The authorities hanged Attaullah Arif Qasim and Muhammed Azim Arif Sharif on February 3 for their role in the sectarian killing of a Shia physician in Karachi in 2001. The executions are the most recent since the government lifted its moratorium on the death penalty for terrorism-related crimes in response to the December 2014 attack on a Peshawar school by the Pakistani Taliban splinter group Tehreek-e-Taliban (TTP). That attack left at least 148 people dead, mostly children.

The LeJ is an undeniably brutal and dangerous militant group that has murdered hundreds of members of the Shia minority, particularly Shia Hazara in Balochistan, over the past decade. Human Rights Watch research indicates more than 500 Shia Hazara have been killed in bombings and other attacks since 2008 alone.

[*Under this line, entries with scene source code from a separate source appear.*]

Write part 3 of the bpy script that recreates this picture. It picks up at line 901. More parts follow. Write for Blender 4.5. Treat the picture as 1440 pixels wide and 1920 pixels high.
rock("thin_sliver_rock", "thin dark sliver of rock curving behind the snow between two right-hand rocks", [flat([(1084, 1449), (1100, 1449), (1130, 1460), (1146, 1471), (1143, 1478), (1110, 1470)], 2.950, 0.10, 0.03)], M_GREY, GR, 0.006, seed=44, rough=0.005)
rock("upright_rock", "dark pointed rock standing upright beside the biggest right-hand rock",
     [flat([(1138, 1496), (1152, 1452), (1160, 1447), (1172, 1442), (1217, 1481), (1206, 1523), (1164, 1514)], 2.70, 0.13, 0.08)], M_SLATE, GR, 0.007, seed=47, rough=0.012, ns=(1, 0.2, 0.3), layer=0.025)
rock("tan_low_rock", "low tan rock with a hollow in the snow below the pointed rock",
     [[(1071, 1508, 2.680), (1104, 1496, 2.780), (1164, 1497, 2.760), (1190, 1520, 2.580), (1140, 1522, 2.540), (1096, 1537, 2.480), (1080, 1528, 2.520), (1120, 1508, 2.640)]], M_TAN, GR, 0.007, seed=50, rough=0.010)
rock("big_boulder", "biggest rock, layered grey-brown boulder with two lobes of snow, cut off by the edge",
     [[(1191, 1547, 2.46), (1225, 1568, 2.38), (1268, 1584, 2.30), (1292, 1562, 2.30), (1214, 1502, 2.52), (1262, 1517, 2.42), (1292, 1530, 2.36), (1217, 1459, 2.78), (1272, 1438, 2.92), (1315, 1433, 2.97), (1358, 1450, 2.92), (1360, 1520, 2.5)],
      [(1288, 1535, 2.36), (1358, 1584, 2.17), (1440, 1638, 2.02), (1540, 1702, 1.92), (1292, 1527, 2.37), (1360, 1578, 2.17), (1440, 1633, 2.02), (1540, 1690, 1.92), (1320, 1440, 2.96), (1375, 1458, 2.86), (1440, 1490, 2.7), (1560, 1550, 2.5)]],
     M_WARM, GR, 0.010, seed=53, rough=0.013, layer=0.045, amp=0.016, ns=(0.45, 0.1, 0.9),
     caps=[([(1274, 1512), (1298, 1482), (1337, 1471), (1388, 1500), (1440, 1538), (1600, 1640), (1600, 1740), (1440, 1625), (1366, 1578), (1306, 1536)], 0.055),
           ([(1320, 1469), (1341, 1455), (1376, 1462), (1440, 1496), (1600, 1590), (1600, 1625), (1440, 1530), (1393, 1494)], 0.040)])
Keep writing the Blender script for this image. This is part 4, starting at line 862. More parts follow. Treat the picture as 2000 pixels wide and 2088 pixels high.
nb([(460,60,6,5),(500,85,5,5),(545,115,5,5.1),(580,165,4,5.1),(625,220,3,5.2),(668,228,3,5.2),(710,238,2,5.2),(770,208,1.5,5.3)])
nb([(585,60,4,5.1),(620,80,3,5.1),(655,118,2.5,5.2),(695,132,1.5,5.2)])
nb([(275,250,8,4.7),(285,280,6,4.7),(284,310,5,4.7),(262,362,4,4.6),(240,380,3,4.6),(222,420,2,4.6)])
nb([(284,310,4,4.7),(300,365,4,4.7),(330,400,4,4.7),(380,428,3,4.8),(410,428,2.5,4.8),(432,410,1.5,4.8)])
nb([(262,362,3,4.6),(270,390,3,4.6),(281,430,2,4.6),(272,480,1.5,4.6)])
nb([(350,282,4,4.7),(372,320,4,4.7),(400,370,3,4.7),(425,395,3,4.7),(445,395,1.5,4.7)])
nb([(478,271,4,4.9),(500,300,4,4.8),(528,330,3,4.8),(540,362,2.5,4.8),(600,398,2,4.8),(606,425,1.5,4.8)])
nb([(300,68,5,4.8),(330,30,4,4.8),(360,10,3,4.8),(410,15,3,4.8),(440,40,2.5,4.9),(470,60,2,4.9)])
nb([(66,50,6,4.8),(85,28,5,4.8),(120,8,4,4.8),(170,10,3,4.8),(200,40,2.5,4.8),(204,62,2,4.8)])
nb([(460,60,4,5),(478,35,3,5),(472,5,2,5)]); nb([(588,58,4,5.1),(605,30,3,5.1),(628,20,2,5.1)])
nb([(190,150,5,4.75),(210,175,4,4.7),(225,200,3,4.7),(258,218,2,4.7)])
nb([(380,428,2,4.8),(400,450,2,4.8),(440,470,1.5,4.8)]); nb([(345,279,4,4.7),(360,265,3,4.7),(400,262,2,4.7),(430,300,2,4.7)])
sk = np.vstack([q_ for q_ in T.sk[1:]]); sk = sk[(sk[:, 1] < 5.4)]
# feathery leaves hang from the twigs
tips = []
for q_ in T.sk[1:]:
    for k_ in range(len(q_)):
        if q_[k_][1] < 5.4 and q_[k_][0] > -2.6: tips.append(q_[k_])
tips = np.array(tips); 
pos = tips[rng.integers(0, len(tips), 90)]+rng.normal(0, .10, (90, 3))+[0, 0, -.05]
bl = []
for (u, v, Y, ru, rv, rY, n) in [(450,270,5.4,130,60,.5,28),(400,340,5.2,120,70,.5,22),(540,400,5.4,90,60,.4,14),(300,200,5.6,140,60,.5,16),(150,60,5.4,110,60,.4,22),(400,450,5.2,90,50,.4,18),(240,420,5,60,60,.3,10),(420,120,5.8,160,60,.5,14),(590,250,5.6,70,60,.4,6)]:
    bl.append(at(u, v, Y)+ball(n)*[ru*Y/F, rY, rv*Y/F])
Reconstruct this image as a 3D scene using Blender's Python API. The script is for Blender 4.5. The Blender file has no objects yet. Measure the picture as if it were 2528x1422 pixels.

But the government is fooling itself – and the Pakistani public – if it thinks that executions are an effective response to the LeJ’s well-documented atrocities. Taking substantive action against the LeJ requires the government to address its own history of shameful failures in bringing group members to justice.

The Pakistani government’s response to sectarian violence is riddled with incompetence, indifference, and possible complicity by security forces and other state personnel with the militants. The authorities have long failed to apprehend or prosecute members of the LeJ and other militant groups that have claimed responsibility for such attacks. While Pakistan and Balochistan authorities claim to have arrested dozens of suspects linked to attacks against Shia since 2008, only a handful have actually been charged with any crimes.

To tackle the violent extremism of the LeJ and other groups, Prime Minister Nawaz Sharif needs to stop his ill-conceived and vengeful campaign of executions of convicted terrorists, and act upon his commitment that “No armed organization will be allowed to operate,” which is embodied in the new National Action Plan (NAP) against terrorism.

For a start, the authorities should immediately arrest and charge the leaders, members, and affiliates of the LeJ who are responsible for sectarian violence and other crimes. The government also needs to undertake a thorough house cleaning to end any affiliations with militant organizations implicated in abuses.

These steps will require political will. But failure to do so will serve only to sacrifice the safety and security of imperiled religious minorities and other citizens for the cynical move of choosing the noose over an effective counterterror policy.